Si sentirebbe «ancora più sminuito nella libertà personale» se dovesse «analizzare un libro fino alla minuzia». La prassi filologica «fa, sì, fortificare la memoria, ma lascia senza esercizio, appannata e inerte la facoltà critica, che deve essere invece giudice dei libri». Nella critica letteraria «è il filosofo ad agire più che il filologo». Quanto alla competizione universitaria, poi, è la più dannosa per la personalità intellettuale: perché la gelosia accademica, «la più grande e materiale delle passioni», fa sì che nello sforzo di prevalere sui colleghi lo studioso accentui i tratti del proprio pensiero fino a dogmatizzarli: «Chi potrebbe, allora, finire peggio di un uomo al quale non è più lecito divenire migliore?».

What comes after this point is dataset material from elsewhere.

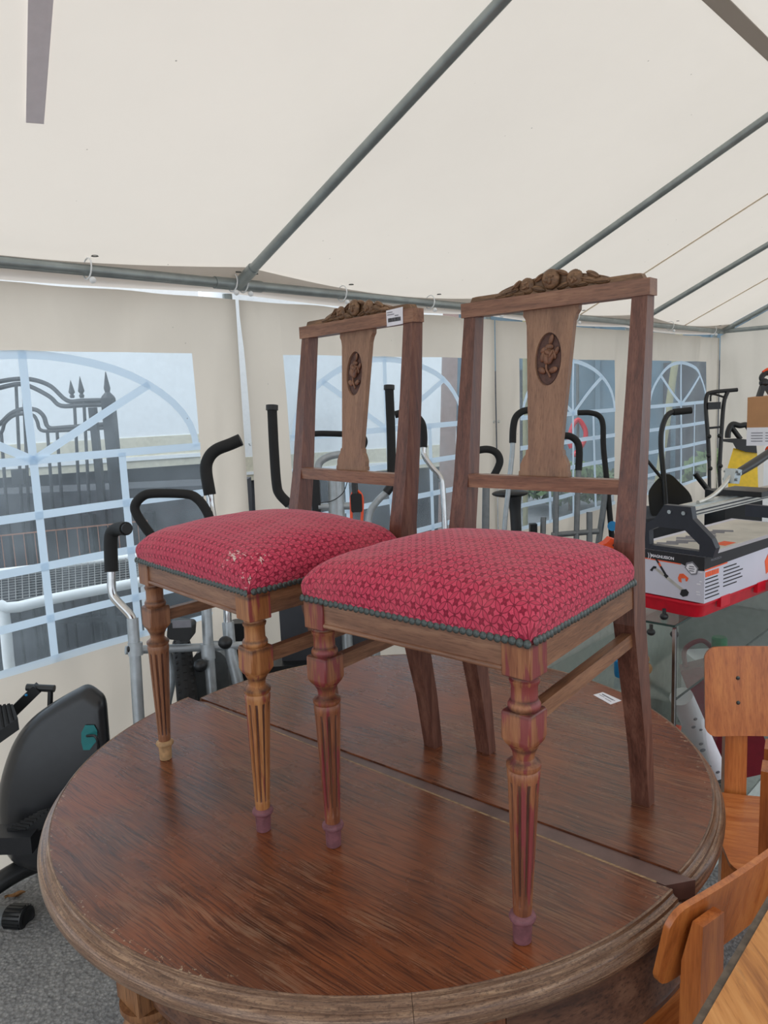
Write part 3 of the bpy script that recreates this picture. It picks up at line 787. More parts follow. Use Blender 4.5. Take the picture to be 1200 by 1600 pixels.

Invece, occuparsi di libri in modo filosofico, e cioè disinteressato, lucido e ampio, «spinge sempre la nostra personalità intellettuale dalla potenza all’atto» e dunque a migliorarsi. In una Cirenaica sconvolta dalle grandi migrazioni dei nomadi del deserto, dai rabbiosi rivolgimenti sociali, da rivolte religiose come quella in cui morì linciata dai monaci del vescovo Cirillo la filosofa Ipazia, sua maestra, Sinesio «scrive solo per sé» e colleziona classici «Come potresti impiegare meglio i beni di tuo padre? I miei campi li ho visti diminuire, molti dei miei schiavi sono divenuti miei concittadini, denaro non ne ho, né sotto forma di gioielli né in monete. Tutto quando possedevo l’ho speso per l’indispensabile: i libri».
Altro gravissimo rischio sarebbe farsi filosofo di professione, perché questi filosofi, pur divenendo magari personaggi pubblici, non sanno mai scrivere in prosa: «Potresti vedere più facilmente il loro cuore nelle viscere che non il suo contenuto, tanto incapace è la loro lingua di esprimere il pensiero», scrive nel Dione, il manifesto estetico di Bisanzio, il miglior testo di tutta la sua letteratura, come confidava agli allievi il grande bizantinista ex-benedettino Hans-Georg Beck. Peccato antitetico e parallelo all’oscurità dei technìtai è la reticenza dei mistici: la capacità di rivelare è concessa solo a pochi carismatici; e nell’elenco di questi «santi» del sincretismo tardo antico Sinesio affianca Ermete Trismegisto, Zoroastro e Ammone all’eremita Antonio di Tebaide.